Object Biographies – By Jessica Locklear

This week’s readings in material culture encouraged me to think further about the different ways I can continue to write a comprehensive history of my object. Though methodology is an important starting point to writing any history, it was helpful to read Dannehl’s article, “Object Biographies: From Production to Consumption.” In this piece, Dannehl explores the various methods that can be taken in order to write a biography for a physical object. The overall goal of an object biography is to ask questions about the life cycle of an object, through its various stages and turning points from production to consumption. A typical life cycle of an object consists of the following steps . . .

  1. Raw Material
  2. Manufacturing
  3. Transportation
  4. Distribution
  5. Use
  6. Reuse
  7. Maintenance
  8. Recycling
  9. Final Disposal

Though all of these steps may not be useful or feasible to explore, examining objects in this way allows room for the contextual layers in which the object lived. Limiting and restricting the historical context of objects is a common problem that can occur when we try to categorize objects that had multiple functions and associations. This is often seen with objects displayed in museum settings, where objects are selected removed from their original contexts and presented in a certain manner. These suggestions from the article have been useful for me as I begin to write the history of the woman’s sport suit from 1919. Looking at the suit’s life cycle from production to consumption has opened a whole new lens in which I can approach the history of this object, resulting in new avenues for historical inquiry.

The next article I read was “Object Analysis of the Giant Pumpkin,” by Cindy Ott. In this piece, Ott examines the American fascination with the Atlantic Giant Pumpkin. Though Ott is not tracing the biography of one specific giant pumpkin, she does examine the pumpkin as a physical object and its role in history. Something about pumpkins makes us happy and Ott concludes that it is the American desire to perpetuate and celebrate a rural and agricultural identity. She does this by examining the history of pumpkins in America through botany, economics, art, literature, etc. This interdisciplinary approach allows us to see how historical and cultural factors influenced the physical form, definitions, and meanings of pumpkins over time. Though studying the history of pumpkins may seem a bit silly, it is actually very helpful in understanding how material culture can benefit the study of history and vice-versa. It also demonstrates how an interdisciplinary approach to material culture can be helpful in creating a more complete history of an object.

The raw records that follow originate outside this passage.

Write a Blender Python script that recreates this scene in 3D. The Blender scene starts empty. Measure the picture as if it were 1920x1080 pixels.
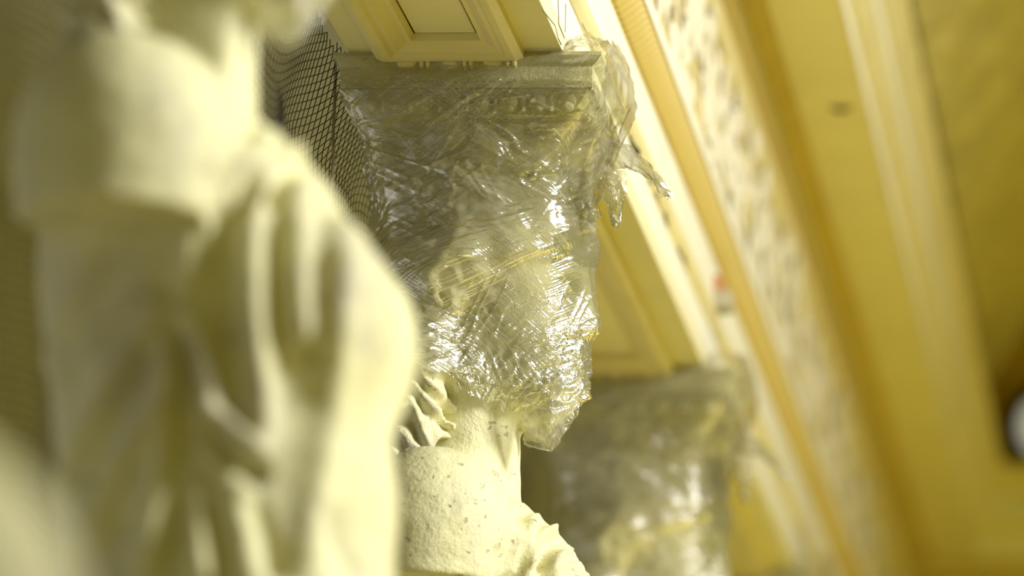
import bpy, bmesh, math, random
import numpy as np
from mathutils import Vector, Matrix

# ------------------------------------------------------------------ camera
random.seed(7); rng = np.random.default_rng(7)
FPX = 200.0 / 36.0 * 1920.0                 # 200 mm lens on a 36 mm sensor
VP = (2270.0, 2800.0)                       # where the lines of the facade meet
dv = np.array([VP[0] - 960, -(VP[1] - 540), -FPX]); Yc = dv / np.linalg.norm(dv)
Xc = np.array([-Yc[2], 0, Yc[0]]); Xc /= np.linalg.norm(Xc)
Zc = np.cross(Xc, Yc)
RIGHT = np.array([Xc[0], Yc[0], Zc[0]]); UP = np.array([Xc[1], Yc[1], Zc[1]]); BACK = np.array([Xc[2], Yc[2], Zc[2]])
CAM = np.array([0.0, 0.0, 1.6])
Y2 = 7.1                                    # depth of the statue in focus
STEP = 2.07                                 # distance between statues


def P(px, py, Y):
    """point on the photograph's sight line at facade depth Y"""
    d = RIGHT * (px - 960) / FPX + UP * (540 - py) / FPX - BACK
    return CAM + d * ((Y - CAM[1]) / d[1])


def proj(p):
    q = np.asarray(p) - CAM
    w = -(q @ BACK)
    return 960 + FPX * (q @ RIGHT) / w, 540 - FPX * (q @ UP) / w


sc = bpy.context.scene
cd = bpy.data.cameras.new('camera'); cam = bpy.data.objects.new('camera', cd)
sc.collection.objects.link(cam); sc.camera = cam
cam.matrix_world = Matrix([[RIGHT[i], UP[i], BACK[i], CAM[i]] for i in range(3)] + [[0, 0, 0, 1]])
cd.sensor_width = 36; cd.lens = 200; cd.clip_end = 200
cd.dof.use_dof = True
fp = P(1010, 560, Y2 - 0.09)
cd.dof.focus_distance = float(-((fp - CAM) @ BACK)); cd.dof.aperture_fstop = 2.8

# ------------------------------------------------------------------ light
w = bpy.data.worlds.new('hall_light'); sc.world = w; w.use_nodes = True
bg = w.node_tree.nodes['Background']
bg.inputs[0].default_value = (1.0, 0.88, 0.09, 1); bg.inputs[1].default_value = 0.13


def area(name, loc, target, size, size_y, power, col):
    ld = bpy.data.lights.new(name, 'AREA'); ld.shape = 'RECTANGLE'; ld.size = size; ld.size_y = size_y
    ld.energy = power; ld.color = col; ld.spread = math.radians(94)
    o = bpy.data.objects.new(name, ld); sc.collection.objects.link(o)
    o.location = loc
    o.rotation_euler = (Vector(target) - Vector(loc)).to_track_quat('-Z', 'Y').to_euler()
    return o


area('hall_window_light', (6.2, 5.2, 5.8), (-0.9, 6.2, 3.0), 1.5, 2.4, 270, (1.0, 0.985, 0.95))
# added spots: the unseen floor bounces their light up to soffits and vault
for i, (sx, sy, tx, en) in enumerate(((6.0, 9.2, 2.0, 4300), (6.4, 12.6, 2.4, 5600))):
    sl = bpy.data.lights.new('floor_bounce_spot', 'SPOT'); sl.energy = en; sl.color = (1.0, 0.97, 0.85); sl.spot_size = math.radians(46)
    sl.spot_blend = 0.35; sl.shadow_soft_size = 0.1
    so = bpy.data.objects.new('floor_bounce_spot', sl); sc.collection.objects.link(so); so.location = (sx, sy, 7.0)
    so.rotation_euler = (Vector((tx, sy, 0.0)) - Vector((sx, sy, 7.0))).to_track_quat('-Z', 'Y').to_euler()
sc.cycles.adaptive_threshold = 0.02
sc.cycles.max_bounces = 5; sc.cycles.diffuse_bounces = 3; sc.cycles.glossy_bounces = 2; sc.cycles.transparent_max_bounces = 10
sc.cycles.caustics_reflective = False; sc.cycles.caustics_refractive = False

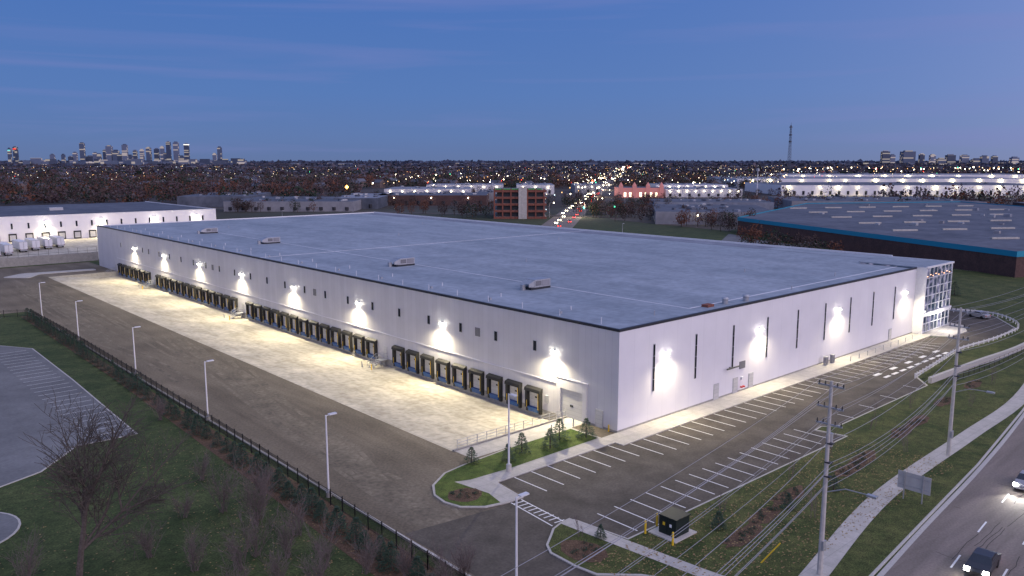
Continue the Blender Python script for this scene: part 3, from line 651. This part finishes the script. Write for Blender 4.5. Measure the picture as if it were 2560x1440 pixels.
def ok(e,n):
    r=e/n
    if abs(e-roadE(n))<(14 if n<3000 else 25): return False
    if r<-.19: return n>640
    if r<.05: return n>1000
    if r<.33: return n>1020
    return n>1650 or (560<n<700 and random.random()<.35)
def patch(x,y_): return math.sin(x*.013+1)*math.cos(y_*.011)+math.sin(x*.031)*math.sin(y_*.027+2)*.7
def scatter(n0,n1,count):
    C=[];NN=[]
    while len(C)<count:
        n=math.sqrt(random.uniform(n0*n0,n1*n1));e=random.uniform(-.72,.72)*n
        if ok(e,n):
            q=S(e,n)
            if patch(*q)<-.7 and random.random()<.85: continue
            C.append(q);NN.append(n)
    return C,NN
def kind(q,a,b_):
    return random.choice(a) if patch(q[1],q[0])>random.uniform(-.6,.9) else random.choice(b_)
C,NN=scatter(560,1500,7600)
leafmass('tree_belt',C,[random.choice([random.uniform(2.5,4),random.uniform(4,7.5)]) for _ in C],[random.choice([random.uniform(6,10),random.uniform(9,18)]) for _ in C],42,.14,[f1,f2,f5,f3,f4],[kind(q,[0,0,1,2,3],[1,2,4,4,3]) for q in C])
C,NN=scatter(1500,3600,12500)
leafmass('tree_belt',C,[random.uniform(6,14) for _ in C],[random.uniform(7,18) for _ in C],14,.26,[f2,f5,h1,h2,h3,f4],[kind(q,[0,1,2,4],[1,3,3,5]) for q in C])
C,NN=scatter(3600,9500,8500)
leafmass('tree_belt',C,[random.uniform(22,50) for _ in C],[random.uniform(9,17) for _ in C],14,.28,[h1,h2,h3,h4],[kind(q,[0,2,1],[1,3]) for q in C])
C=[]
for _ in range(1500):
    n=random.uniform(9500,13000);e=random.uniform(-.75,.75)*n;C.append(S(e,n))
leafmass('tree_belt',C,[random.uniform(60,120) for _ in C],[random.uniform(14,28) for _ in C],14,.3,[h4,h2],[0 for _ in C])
near=[]
def addt(e,n,r,h,k,cnt=1,sp=0):
    for _ in range(cnt): near.append((S(e+random.uniform(-sp,sp),n+random.uniform(-sp,sp)*.6),r*random.uniform(.8,1.2),h*random.uniform(.8,1.15),k if random.random()<.7 else random.choice([0,1,3])))
for px,n,k,c_,sp in((1200,500,4,5,12),(1150,520,1,5,14),(1010,520,0,2,6),(1075,540,0,2,6),(830,600,1,6,16),(720,560,4,8,20),(640,560,1,6,15),(580,560,4,5,10),(1500,530,4,14,14),(1470,560,4,6,10),(1240,530,4,5,12),(1560,520,0,5,12),(1620,500,1,5,12),(1700,470,1,7,14),(1760,430,0,6,14),(1850,400,1,6,12),(1900,330,0,4,8),(1650,560,4,8,24),(1930,300,4,4,8),(2160,200,1,2,5),(2320,215,4,2,5),(1990,290,1,5,8),(2070,260,4,4,7),(1320,520,1,6,14),(1420,620,4,9,18),(1460,700,1,9,20),(1900,600,0,9,30),(2100,620,1,12,40),(2300,640,1,14,45),(2480,660,4,12,40),(960,610,1,8,25),(880,700,4,10,25),(1050,700,1,10,30),(1150,820,1,12,40),(1600,640,1,10,30),(1750,640,4,12,40),(1900,760,1,10,40),(1530,500,4,8,12),(1590,470,1,5,12),(1820,430,4,6,14)):
    r=(px-1280)/2035;addt(r*n,n,3.2 if n>250 else 1.8,9 if n>250 else 4.5,k,c_,sp)
leafmass('roadside_trees',[t[0] for t in near],[t[1] for t in near],[t[2] for t in near],260,.075,[f1,f2,f5,f3,f4],[t[3] for t in near])
b=MB()
for (x,y_),r,h,k in near: b.tube((x,y_,0),(x,y_,h*.7),.22,.08,bark,5)
b.obj('roadside_tree_trunks')

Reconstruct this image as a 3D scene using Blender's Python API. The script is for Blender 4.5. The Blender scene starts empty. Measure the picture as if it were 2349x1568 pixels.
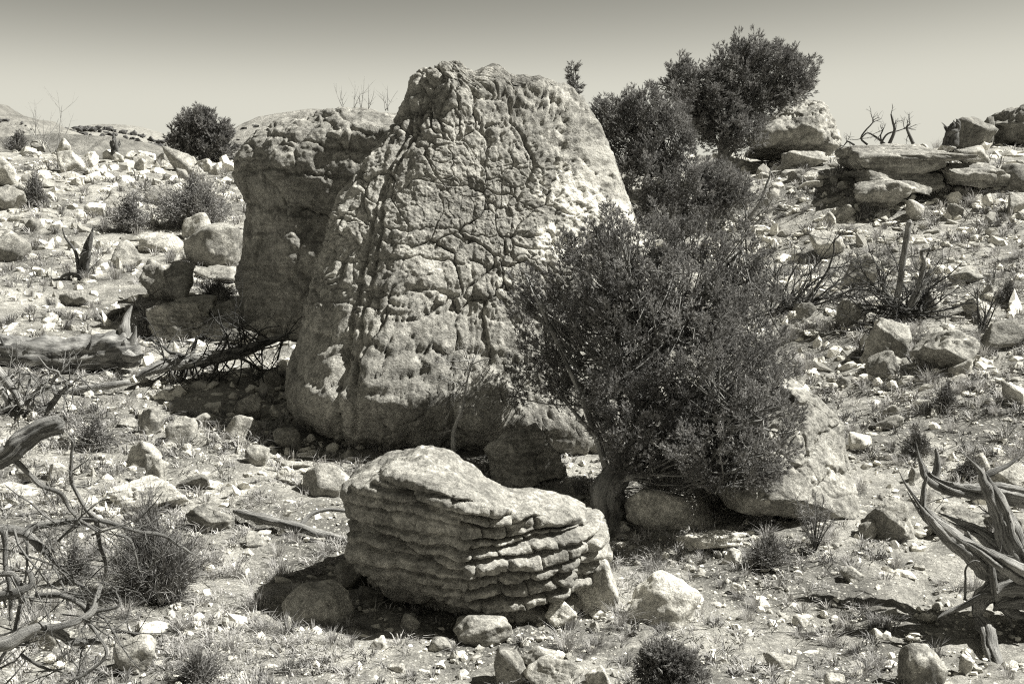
import bpy, bmesh, math, random
import numpy as np
from mathutils import Vector

SC = bpy.context.scene
COL = SC.collection

# ------------------------------------------------------------------ camera, sky, sun, exposure
CAM_H = 4.0
PITCH = math.radians(8.3)
cam_data = bpy.data.cameras.new('camera')
cam_data.lens = 40.0
cam_data.sensor_width = 36.0
cam_data.clip_end = 6000.0
cam_data.dof.use_dof = True
cam_data.dof.focus_distance = 16.0
cam_data.dof.aperture_fstop = 9.0
cam = bpy.data.objects.new('camera', cam_data)
COL.objects.link(cam)
cam.location = (0, 0, CAM_H)
cam.rotation_euler = (math.pi / 2 - PITCH, 0, 0)
SC.camera = cam

TO_SUN = Vector((0.70, 0.06, 0.84)).normalized()
SUN_EL = math.asin(TO_SUN.z)
world = bpy.data.worlds.new('World')
SC.world = world
world.use_nodes = True
wt = world.node_tree
wt.nodes.clear()
w_out = wt.nodes.new('ShaderNodeOutputWorld')
w_bg = wt.nodes.new('ShaderNodeBackground')
w_sky = wt.nodes.new('ShaderNodeTexSky')
w_sky.sky_type = 'NISHITA'
w_sky.sun_disc = False
w_sky.sun_elevation = SUN_EL
w_sky.sun_rotation = math.atan2(TO_SUN.x, TO_SUN.y)
w_sky.altitude = 1800
w_sky.air_density = 1.0
w_sky.dust_density = 0.6
w_sky.ozone_density = 1.0
# black-and-white film with a light red filter, then a warm-green tone
w_sep = wt.nodes.new('ShaderNodeSeparateColor')
def w_math(op, a, b=None):
    n = wt.nodes.new('ShaderNodeMath'); n.operation = op
    for i, v in enumerate((a, b)):
        if v is None: continue
        if isinstance(v, (int, float)): n.inputs[i].default_value = v
        else: wt.links.new(v, n.inputs[i])
    return n.outputs[0]
w_mul = wt.nodes.new('ShaderNodeVectorMath'); w_mul.operation = 'MULTIPLY'
w_mul.inputs[1].default_value = (1.0, 0.978, 0.85)
# film shoulder: the pale band above the horizon levels off instead of burning out
w_val = w_math('ADD', w_math('MULTIPLY', w_math('SUBTRACT', 1.0, w_math('EXPONENT', w_math('MULTIPLY', w_math('POWER', w_sep.outputs[0], 4.5), -0.0042))), 2.42), 0.66)  # the last term is a uniform sky glow added to fill the shadows
wt.links.new(w_sky.outputs[0], w_sep.inputs[0])
wt.links.new(w_val, w_mul.inputs[0])
wt.links.new(w_mul.outputs[0], w_bg.inputs[0])
w_bg.inputs[1].default_value = 0.10
wt.links.new(w_bg.outputs[0], w_out.inputs[0])

sun_data = bpy.data.lights.new('sun', 'SUN')
sun_data.energy = 5.0
sun_data.angle = math.radians(0.5)
sun_data.color = (1.0, 0.99, 0.94)
sun = bpy.data.objects.new('sun', sun_data)
COL.objects.link(sun)
sun.rotation_euler = (-TO_SUN).to_track_quat('-Z', 'Y').to_euler()
sun.location = (30, -10, 40)

SC.view_settings.view_transform = 'Standard'
SC.view_settings.look = 'None'
SC.view_settings.gamma = 1.0
SC.view_settings.exposure = 1.22
SC.render.engine = 'CYCLES'
SC.cycles.max_bounces = 6
SC.cycles.diffuse_bounces = 4
SC.cycles.use_denoising = False
SC.cycles.pixel_filter_type = 'BLACKMAN_HARRIS'
SC.cycles.filter_width = 1.2

# ------------------------------------------------------------------ picture <-> place
F = 2349 * 40.0 / 36.0
CP, SP = math.cos(PITCH), math.sin(PITCH)

def ray(px, py):
    xc = (px - 1174.5) / F
    yc = (784.0 - py) / F
    return xc, CP + SP * yc, CP * yc - SP      # direction for a forward step

def at(px, py, Y):
    x, y, z = ray(px, py)
    k = Y / y
    return Vector((x * k, Y, CAM_H + z * k))

def mpp(Y):                                     # metres per display pixel at distance Y
    return Y / CP / F

# ------------------------------------------------------------------ noise in numpy
def _h(ix, iy, iz, seed):
    n = (ix.astype(np.int64) * 374761393 + iy.astype(np.int64) * 668265263 + iz.astype(np.int64) * 2147483647 + seed * 1274126177) & 0xFFFFFFFF
    n = ((n ^ (n >> 13)) * 1274126177) & 0xFFFFFFFF
    n = ((n ^ (n >> 16)) * 2246822519) & 0xFFFFFFFF
    n = n ^ (n >> 15)
    return (n & 0xFFFFFF).astype(np.float64) / 16777216.0

def vnoise(P, seed=0):
    I = np.floor(P)
    f = P - I
    u = f * f * f * (f * (f * 6 - 15) + 10)
    I = I.astype(np.int64)
    x, y, z = I[:, 0], I[:, 1], I[:, 2]
    ux, uy, uz = u[:, 0], u[:, 1], u[:, 2]
    def L(a, b, t): return a + (b - a) * t
    c = [[[_h(x + i, y + j, z + k, seed) for k in (0, 1)] for j in (0, 1)] for i in (0, 1)]
    a = L(L(c[0][0][0], c[1][0][0], ux), L(c[0][1][0], c[1][1][0], ux), uy)
    b = L(L(c[0][0][1], c[1][0][1], ux), L(c[0][1][1], c[1][1][1], ux), uy)
    return L(a, b, uz) * 2 - 1

def fbm(P, octaves=4, seed=0, gain=0.5, lac=2.03):
    s = np.zeros(len(P)); a = 1.0
    Q = np.array(P, dtype=float)
    for o in range(octaves):
        s += a * vnoise(Q, seed + o * 17)
        Q = Q * lac + 3.7
        a *= gain
    return s

def worley(P, seed=0, jit=0.9, block=0.0):
    I = np.floor(P).astype(np.int64)
    f1 = np.full(len(P), 9.0); f2 = np.full(len(P), 9.0); cid = np.zeros(len(P))
    for i in (-1, 0, 1):
        for j in (-1, 0, 1):
            for k in (-1, 0, 1):
                cx, cy, cz = I[:, 0] + i, I[:, 1] + j, I[:, 2] + k
                h1 = _h(cx, cy, cz, seed)
                px = cx + 0.5 + jit * (h1 - 0.5)
                py = cy + 0.5 + jit * (_h(cx, cy, cz, seed + 1) - 0.5)
                pz = cz + 0.5 + jit * (_h(cx, cy, cz, seed + 2) - 0.5)
                ax_, ay_, az_ = P[:, 0] - px, P[:, 1] - py, P[:, 2] - pz
                d = np.sqrt(ax_ ** 2 + ay_ ** 2 + az_ ** 2)
                if block: d = d * (1 - block) + block * np.maximum(np.maximum(np.abs(ax_ + 0.3 * az_), np.abs(ay_)), np.abs(az_ - 0.3 * ax_)) * 1.15
                m = d < f1
                f2 = np.where(m, f1, np.minimum(f2, d))
                cid = np.where(m, h1, cid)
                f1 = np.where(m, d, f1)
    return f1, f2, cid

def sstep(a, b, x):
    t = np.clip((x - a) / (b - a), 0, 1)
    return t * t * (3 - 2 * t)

# ------------------------------------------------------------------ mesh helpers
def new_mesh(name, V, faces_list, smooth=True, uv=None):
    """faces_list: list of (n,3) or (n,4) int arrays; uv: per-vertex uv"""
    me = bpy.data.meshes.new(name)
    V = np.asarray(V, dtype=np.float32)
    nl = sum(f.size for f in faces_list)
    nf = sum(len(f) for f in faces_list)
    me.vertices.add(len(V)); me.vertices.foreach_set('co', V.ravel())
    me.loops.add(nl); me.polygons.add(nf)
    lv = np.concatenate([f.ravel() for f in faces_list]).astype(np.int32)
    sizes = np.concatenate([np.full(len(f), f.shape[1]) for f in faces_list])
    st = np.concatenate([[0], np.cumsum(sizes)[:-1]]).astype(np.int32)
    me.loops.foreach_set('vertex_index', lv)
    me.polygons.foreach_set('loop_start', st)
    if smooth:
        me.polygons.foreach_set('use_smooth', np.ones(nf, dtype=bool))
    else:
        me.polygons.foreach_set('use_smooth', np.zeros(nf, dtype=bool))
    if uv is not None:
        l = me.uv_layers.new(name='UVMap')
        l.data.foreach_set('uv', np.asarray(uv, dtype=np.float32)[lv].ravel())
    me.update(calc_edges=True)
    return me

def link(name, me, mat=None, parent=None, loc=(0, 0, 0), rz=0.0):
    o = bpy.data.objects.new(name, me)
    COL.objects.link(o)
    o.location = loc
    o.rotation_euler = (0, 0, rz)
    if mat is not None and me is not None and len(me.materials) == 0:
        me.materials.append(mat)
    if parent is not None:
        o.parent = parent
    return o

def tag(o, label, cat, group=None):
    o['label'] = label
    o['category'] = cat
    if group:
        o['group'] = group
    return o

def root(name, label, cat, loc, group=None):
    o = link(name, None, loc=loc)
    o.empty_display_size = 0.2
    return tag(o, label, cat, group)

_ICO = {}
def ico(level):
    if level not in _ICO:
        bm = bmesh.new()
        bmesh.ops.create_icosphere(bm, subdivisions=level + 1, radius=1.0)
        V = np.array([v.co[:] for v in bm.verts])
        Fc = np.array([[v.index for v in f.verts] for f in bm.faces], dtype=np.int32)
        bm.free()
        V /= np.linalg.norm(V, axis=1)[:, None]
        _ICO[level] = (V, Fc)
    return _ICO[level]

def vnormals(V, Fc):
    n = np.cross(V[Fc[:, 1]] - V[Fc[:, 0]], V[Fc[:, 2]] - V[Fc[:, 0]])
    N = np.zeros_like(V)
    for c in range(3):
        for k in range(3):
            N[:, c] += np.bincount(Fc[:, k], weights=n[:, c], minlength=len(V))
    return N / (np.linalg.norm(N, axis=1)[:, None] + 1e-12)

def gauge(D, normals, dist, p):
    """radius of a slightly rounded convex body bounded by planes n.x = d"""
    q = np.zeros(len(D))
    for n, d in zip(normals, dist):
        q += np.maximum(0, D @ n / d) ** p
    return q ** (-1.0 / p)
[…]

Finally, I read came from the short essay, “Regrets on Departing with my Old Dressing Gown” by French philosopher Denis Diderot. In this famous piece, Diderot says he was gifted with a beautiful scarlet dressing gown in which he was pleased with. However, satisfaction with the new gown led to his dissatisfaction with old objects that now seemed dingy. As a result, he started replacing the old things one at a time, replacing them with new and more beautiful things, leading him into debt. This social phenomenon, known as the Diderot effect, describes the process of consumerism which can have negative effects. This perhaps explains why we oftentimes buy stuff we don’t need. This is also helpful to me in studying the history of my sports suit as it encourages me to think about consumerism in a different light. Though I am not making any claims about the Diderot effect and my object’s owner, it is interesting to entertain the idea.